# [Provided entries]
----------
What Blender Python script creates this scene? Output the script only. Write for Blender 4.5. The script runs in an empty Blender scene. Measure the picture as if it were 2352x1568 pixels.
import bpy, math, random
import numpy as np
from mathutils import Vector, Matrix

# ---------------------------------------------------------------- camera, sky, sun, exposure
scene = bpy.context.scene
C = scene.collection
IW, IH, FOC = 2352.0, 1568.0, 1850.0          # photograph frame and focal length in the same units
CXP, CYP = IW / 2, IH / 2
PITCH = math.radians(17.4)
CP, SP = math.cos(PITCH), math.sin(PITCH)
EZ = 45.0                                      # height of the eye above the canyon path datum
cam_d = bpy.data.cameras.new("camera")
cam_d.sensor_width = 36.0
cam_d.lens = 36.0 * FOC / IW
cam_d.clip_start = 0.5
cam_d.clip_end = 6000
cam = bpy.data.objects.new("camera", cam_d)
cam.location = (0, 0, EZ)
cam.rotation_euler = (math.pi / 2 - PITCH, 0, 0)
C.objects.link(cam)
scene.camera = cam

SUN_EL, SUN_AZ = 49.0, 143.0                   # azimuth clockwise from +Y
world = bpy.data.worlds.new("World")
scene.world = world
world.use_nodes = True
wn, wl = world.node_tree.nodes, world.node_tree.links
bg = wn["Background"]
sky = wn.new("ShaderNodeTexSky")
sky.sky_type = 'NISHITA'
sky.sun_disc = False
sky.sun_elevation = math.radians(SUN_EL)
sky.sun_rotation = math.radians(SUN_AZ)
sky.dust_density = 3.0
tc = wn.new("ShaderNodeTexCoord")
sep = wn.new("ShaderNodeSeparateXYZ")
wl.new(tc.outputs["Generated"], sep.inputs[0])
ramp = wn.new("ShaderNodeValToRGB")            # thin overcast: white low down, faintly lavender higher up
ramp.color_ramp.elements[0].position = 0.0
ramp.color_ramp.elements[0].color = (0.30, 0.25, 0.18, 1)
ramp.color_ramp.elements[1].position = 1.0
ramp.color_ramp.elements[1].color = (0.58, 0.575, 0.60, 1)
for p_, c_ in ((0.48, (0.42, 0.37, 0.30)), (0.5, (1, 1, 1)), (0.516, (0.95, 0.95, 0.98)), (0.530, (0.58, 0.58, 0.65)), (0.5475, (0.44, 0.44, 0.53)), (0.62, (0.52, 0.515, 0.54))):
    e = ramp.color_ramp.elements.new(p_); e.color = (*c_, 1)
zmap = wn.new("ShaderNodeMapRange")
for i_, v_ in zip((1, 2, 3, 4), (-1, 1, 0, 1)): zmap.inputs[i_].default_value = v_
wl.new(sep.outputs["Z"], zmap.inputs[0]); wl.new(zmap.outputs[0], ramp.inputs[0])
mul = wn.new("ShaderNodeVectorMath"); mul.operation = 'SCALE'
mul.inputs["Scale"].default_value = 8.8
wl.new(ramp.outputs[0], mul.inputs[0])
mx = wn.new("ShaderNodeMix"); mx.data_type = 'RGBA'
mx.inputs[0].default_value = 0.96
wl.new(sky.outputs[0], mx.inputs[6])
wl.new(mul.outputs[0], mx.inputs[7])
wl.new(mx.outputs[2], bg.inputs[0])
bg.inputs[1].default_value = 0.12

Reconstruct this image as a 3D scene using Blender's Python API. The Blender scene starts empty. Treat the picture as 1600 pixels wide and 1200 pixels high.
----------
# [What is expected]
Count how many lines above include the word "this" and answer with that figure only.

# [Task output]
2